Task description: Repeat exactly the lines between and including those that contain "Write part 2" and "1.85, 1.95, 0.002)". Output no other line.

Data for this exercise:
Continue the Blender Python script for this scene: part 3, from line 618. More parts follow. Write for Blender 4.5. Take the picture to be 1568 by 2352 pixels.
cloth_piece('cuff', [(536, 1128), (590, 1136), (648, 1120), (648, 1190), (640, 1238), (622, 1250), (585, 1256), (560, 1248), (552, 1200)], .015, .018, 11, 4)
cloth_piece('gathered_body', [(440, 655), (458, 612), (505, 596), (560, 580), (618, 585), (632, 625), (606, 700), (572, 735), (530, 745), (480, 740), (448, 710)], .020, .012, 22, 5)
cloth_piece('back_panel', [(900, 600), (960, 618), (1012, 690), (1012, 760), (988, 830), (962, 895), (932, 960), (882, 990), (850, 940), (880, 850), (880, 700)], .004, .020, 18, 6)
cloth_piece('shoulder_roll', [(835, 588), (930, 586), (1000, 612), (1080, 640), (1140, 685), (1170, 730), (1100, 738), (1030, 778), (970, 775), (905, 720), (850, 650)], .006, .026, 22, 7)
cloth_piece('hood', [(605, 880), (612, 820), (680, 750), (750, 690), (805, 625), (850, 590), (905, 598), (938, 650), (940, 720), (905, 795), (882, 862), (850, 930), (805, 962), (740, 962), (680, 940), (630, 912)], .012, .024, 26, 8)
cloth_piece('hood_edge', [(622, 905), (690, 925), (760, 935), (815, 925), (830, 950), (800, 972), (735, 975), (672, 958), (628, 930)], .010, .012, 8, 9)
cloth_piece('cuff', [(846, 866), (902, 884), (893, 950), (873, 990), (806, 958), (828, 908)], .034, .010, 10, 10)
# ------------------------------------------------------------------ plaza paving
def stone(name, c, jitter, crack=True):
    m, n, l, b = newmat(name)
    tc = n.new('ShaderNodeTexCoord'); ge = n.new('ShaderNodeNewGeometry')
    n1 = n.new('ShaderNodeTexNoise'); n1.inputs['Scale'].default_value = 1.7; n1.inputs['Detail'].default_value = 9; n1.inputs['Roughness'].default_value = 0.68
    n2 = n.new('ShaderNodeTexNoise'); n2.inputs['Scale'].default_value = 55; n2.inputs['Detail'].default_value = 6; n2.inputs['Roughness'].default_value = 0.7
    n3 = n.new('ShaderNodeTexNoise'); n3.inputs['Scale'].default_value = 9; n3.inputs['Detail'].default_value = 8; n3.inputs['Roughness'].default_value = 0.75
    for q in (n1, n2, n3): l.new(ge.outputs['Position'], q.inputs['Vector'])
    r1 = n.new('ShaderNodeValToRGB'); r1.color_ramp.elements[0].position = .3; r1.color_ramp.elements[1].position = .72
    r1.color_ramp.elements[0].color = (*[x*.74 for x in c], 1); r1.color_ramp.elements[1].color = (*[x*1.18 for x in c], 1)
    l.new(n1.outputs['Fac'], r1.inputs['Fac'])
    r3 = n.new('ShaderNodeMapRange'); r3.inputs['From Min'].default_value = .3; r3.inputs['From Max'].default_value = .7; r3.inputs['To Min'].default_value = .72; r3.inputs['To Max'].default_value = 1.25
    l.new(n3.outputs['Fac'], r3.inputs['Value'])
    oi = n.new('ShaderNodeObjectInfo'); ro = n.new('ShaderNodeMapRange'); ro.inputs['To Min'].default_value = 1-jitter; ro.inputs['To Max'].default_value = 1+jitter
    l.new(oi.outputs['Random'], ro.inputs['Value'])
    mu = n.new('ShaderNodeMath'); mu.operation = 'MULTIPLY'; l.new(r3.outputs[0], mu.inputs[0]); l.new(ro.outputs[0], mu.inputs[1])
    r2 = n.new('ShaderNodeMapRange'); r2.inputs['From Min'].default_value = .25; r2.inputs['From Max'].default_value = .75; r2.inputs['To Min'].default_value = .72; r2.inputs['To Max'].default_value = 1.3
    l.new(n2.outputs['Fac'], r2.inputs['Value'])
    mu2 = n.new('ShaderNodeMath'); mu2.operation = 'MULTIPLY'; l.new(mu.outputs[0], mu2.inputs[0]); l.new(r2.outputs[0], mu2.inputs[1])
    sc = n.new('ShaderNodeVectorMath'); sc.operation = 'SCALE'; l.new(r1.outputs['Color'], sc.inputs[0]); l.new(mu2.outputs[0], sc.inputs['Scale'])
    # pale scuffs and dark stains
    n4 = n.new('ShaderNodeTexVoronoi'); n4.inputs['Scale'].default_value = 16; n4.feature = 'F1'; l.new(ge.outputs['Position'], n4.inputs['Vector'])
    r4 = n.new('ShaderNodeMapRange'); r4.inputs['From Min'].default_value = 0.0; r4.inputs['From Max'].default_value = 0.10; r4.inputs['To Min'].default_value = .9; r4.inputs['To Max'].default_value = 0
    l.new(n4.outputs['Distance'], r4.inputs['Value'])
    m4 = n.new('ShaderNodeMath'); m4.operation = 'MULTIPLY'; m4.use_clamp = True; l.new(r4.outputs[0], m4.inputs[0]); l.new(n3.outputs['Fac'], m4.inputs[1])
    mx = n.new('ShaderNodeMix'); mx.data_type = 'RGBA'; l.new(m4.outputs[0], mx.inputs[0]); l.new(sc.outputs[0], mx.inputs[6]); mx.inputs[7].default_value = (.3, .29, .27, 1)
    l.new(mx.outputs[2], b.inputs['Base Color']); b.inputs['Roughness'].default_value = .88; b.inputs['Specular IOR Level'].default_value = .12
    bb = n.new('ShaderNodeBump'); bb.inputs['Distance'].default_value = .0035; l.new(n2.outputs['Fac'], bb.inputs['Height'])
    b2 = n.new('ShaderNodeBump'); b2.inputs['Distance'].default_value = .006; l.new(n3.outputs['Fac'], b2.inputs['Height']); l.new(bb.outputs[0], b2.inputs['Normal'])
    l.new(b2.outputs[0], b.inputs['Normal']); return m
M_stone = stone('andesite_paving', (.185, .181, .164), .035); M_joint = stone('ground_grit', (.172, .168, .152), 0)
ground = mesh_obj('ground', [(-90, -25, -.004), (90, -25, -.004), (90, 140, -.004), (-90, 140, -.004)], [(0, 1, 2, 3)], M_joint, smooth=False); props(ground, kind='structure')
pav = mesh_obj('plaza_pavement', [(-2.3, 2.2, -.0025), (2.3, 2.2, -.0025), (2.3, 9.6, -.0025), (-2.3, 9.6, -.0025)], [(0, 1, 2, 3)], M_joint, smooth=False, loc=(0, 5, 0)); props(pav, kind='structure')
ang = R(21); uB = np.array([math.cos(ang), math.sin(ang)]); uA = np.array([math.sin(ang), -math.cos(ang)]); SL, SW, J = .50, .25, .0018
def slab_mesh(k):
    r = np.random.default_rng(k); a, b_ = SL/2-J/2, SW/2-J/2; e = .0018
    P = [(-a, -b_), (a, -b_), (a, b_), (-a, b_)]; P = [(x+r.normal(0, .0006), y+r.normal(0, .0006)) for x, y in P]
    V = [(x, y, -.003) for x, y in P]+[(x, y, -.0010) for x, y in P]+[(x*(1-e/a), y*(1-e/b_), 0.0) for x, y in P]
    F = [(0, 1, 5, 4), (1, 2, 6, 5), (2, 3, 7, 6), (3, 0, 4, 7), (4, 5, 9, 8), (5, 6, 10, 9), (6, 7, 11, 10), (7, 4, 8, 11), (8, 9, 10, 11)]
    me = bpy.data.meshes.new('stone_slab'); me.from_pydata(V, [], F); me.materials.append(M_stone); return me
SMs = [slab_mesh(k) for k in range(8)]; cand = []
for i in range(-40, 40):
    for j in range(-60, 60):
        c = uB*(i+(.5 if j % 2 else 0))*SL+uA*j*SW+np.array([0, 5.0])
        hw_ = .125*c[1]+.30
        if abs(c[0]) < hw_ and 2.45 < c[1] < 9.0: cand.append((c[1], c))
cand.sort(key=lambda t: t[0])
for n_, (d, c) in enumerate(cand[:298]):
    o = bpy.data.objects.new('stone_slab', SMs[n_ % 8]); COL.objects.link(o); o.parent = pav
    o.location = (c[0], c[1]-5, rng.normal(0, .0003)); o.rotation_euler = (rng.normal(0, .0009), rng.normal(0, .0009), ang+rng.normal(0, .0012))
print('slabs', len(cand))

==

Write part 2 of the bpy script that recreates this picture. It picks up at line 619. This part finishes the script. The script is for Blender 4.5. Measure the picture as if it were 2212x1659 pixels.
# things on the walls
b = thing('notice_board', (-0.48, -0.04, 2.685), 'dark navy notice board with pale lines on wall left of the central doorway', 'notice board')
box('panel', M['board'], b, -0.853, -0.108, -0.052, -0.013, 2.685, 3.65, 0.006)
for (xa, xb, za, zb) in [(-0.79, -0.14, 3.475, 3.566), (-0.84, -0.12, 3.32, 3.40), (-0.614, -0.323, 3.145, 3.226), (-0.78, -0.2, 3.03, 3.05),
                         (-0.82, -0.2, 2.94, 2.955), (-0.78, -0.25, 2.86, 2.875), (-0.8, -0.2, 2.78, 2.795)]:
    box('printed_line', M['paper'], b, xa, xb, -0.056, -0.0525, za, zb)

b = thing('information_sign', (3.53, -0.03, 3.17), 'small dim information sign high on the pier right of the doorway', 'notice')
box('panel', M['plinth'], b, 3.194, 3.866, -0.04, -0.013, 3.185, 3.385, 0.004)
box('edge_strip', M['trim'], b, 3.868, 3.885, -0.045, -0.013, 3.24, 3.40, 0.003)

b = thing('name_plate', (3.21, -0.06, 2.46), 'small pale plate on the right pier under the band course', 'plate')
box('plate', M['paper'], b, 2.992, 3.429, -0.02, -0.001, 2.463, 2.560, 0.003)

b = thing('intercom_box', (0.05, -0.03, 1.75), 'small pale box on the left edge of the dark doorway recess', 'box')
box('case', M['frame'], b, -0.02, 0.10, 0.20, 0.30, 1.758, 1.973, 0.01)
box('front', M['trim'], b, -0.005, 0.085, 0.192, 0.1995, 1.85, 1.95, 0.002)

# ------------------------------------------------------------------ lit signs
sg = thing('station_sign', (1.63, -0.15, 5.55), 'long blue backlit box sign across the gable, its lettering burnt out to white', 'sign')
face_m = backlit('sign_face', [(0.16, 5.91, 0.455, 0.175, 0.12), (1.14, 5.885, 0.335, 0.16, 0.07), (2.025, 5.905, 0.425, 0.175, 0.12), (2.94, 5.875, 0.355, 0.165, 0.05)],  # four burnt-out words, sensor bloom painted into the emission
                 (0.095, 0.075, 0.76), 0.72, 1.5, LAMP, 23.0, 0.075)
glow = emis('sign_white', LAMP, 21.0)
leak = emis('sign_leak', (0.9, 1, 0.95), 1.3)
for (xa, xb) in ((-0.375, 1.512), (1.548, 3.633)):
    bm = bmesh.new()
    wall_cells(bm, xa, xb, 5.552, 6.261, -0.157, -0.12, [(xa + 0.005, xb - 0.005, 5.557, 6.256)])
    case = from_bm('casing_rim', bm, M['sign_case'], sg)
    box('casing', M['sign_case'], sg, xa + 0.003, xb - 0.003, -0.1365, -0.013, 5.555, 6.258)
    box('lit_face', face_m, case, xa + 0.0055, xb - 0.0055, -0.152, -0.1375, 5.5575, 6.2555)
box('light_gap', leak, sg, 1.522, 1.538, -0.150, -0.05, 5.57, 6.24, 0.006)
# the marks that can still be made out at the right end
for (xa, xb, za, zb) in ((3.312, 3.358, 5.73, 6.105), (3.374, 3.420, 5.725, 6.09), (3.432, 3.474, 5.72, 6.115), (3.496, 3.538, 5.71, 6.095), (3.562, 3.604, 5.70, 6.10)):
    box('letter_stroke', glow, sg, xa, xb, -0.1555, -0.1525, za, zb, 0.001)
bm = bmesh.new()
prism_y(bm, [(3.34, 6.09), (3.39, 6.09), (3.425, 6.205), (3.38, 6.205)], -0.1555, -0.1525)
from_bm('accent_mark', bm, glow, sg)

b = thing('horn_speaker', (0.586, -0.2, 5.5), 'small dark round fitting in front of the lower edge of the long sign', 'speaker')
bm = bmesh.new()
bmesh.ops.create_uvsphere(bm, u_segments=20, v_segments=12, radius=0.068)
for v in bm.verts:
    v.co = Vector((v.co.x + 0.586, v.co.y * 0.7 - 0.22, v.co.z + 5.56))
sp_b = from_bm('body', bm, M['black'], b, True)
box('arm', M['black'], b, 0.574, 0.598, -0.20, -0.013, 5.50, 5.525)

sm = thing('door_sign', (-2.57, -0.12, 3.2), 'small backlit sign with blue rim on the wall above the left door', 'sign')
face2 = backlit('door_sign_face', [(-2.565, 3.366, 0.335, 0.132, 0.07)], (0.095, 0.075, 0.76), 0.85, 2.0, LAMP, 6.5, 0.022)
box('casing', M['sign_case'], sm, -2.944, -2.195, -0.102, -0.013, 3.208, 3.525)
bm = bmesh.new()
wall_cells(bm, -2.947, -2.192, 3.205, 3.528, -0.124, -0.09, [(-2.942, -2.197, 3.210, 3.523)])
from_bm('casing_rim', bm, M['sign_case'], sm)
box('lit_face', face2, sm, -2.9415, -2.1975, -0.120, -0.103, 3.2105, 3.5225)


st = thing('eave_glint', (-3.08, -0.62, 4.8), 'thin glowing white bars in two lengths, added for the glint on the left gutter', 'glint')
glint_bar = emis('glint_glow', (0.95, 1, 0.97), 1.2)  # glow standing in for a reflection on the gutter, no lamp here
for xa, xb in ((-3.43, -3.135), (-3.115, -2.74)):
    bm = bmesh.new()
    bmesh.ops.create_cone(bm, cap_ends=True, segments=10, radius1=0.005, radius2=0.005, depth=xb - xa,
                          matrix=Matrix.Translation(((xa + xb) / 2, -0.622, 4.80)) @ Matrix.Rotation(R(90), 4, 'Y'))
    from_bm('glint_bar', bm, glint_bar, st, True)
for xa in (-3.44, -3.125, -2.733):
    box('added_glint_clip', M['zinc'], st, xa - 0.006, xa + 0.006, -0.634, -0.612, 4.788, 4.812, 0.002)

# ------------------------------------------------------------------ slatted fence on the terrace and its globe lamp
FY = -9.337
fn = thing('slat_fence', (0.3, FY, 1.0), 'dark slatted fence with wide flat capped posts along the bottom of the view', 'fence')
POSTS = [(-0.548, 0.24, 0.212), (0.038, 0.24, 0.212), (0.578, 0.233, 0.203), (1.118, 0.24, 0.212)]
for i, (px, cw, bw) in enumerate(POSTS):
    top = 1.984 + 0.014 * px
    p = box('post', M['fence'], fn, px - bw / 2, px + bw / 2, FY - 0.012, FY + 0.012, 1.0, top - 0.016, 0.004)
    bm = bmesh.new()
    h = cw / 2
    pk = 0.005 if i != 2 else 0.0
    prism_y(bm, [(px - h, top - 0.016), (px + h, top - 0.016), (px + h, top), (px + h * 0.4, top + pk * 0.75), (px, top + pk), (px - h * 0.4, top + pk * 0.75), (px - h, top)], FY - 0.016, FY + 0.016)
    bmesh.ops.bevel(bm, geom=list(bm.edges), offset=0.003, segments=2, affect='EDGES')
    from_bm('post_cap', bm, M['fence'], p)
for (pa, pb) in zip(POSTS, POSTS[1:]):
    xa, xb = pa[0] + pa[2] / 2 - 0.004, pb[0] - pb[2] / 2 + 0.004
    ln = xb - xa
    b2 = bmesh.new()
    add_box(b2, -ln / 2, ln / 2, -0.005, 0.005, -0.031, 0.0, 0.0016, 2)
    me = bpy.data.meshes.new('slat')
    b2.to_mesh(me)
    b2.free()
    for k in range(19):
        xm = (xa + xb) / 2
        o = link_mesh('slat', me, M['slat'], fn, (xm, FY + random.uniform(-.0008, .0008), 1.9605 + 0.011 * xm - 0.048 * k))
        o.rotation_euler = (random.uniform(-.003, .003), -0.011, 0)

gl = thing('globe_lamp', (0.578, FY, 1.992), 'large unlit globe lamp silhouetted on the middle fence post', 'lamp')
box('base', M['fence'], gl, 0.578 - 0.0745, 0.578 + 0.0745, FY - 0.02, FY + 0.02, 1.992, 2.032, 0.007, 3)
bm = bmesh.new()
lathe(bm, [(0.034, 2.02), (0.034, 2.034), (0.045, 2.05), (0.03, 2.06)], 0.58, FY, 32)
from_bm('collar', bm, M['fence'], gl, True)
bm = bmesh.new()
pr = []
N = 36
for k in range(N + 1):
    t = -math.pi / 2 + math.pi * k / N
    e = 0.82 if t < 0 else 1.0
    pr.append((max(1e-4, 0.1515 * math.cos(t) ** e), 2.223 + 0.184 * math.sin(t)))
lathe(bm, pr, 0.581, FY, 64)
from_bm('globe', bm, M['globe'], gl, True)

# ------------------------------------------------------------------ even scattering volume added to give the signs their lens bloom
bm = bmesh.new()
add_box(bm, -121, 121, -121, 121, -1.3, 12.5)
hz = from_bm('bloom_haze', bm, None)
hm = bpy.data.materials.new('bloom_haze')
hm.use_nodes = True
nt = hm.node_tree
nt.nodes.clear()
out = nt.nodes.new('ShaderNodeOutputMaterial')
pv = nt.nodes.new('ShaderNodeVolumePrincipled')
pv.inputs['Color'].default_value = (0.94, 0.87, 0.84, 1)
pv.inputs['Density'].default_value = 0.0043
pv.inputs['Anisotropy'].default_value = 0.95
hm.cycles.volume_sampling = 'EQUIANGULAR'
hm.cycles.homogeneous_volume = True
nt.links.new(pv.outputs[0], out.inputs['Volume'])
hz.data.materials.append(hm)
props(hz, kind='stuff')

The completed task:
Write part 2 of the bpy script that recreates this picture. It picks up at line 619. This part finishes the script. The script is for Blender 4.5. Measure the picture as if it were 2212x1659 pixels.
# things on the walls
b = thing('notice_board', (-0.48, -0.04, 2.685), 'dark navy notice board with pale lines on wall left of the central doorway', 'notice board')
box('panel', M['board'], b, -0.853, -0.108, -0.052, -0.013, 2.685, 3.65, 0.006)
for (xa, xb, za, zb) in [(-0.79, -0.14, 3.475, 3.566), (-0.84, -0.12, 3.32, 3.40), (-0.614, -0.323, 3.145, 3.226), (-0.78, -0.2, 3.03, 3.05),
                         (-0.82, -0.2, 2.94, 2.955), (-0.78, -0.25, 2.86, 2.875), (-0.8, -0.2, 2.78, 2.795)]:
    box('printed_line', M['paper'], b, xa, xb, -0.056, -0.0525, za, zb)

b = thing('information_sign', (3.53, -0.03, 3.17), 'small dim information sign high on the pier right of the doorway', 'notice')
box('panel', M['plinth'], b, 3.194, 3.866, -0.04, -0.013, 3.185, 3.385, 0.004)
box('edge_strip', M['trim'], b, 3.868, 3.885, -0.045, -0.013, 3.24, 3.40, 0.003)

b = thing('name_plate', (3.21, -0.06, 2.46), 'small pale plate on the right pier under the band course', 'plate')
box('plate', M['paper'], b, 2.992, 3.429, -0.02, -0.001, 2.463, 2.560, 0.003)

b = thing('intercom_box', (0.05, -0.03, 1.75), 'small pale box on the left edge of the dark doorway recess', 'box')
box('case', M['frame'], b, -0.02, 0.10, 0.20, 0.30, 1.758, 1.973, 0.01)
box('front', M['trim'], b, -0.005, 0.085, 0.192, 0.1995, 1.85, 1.95, 0.002)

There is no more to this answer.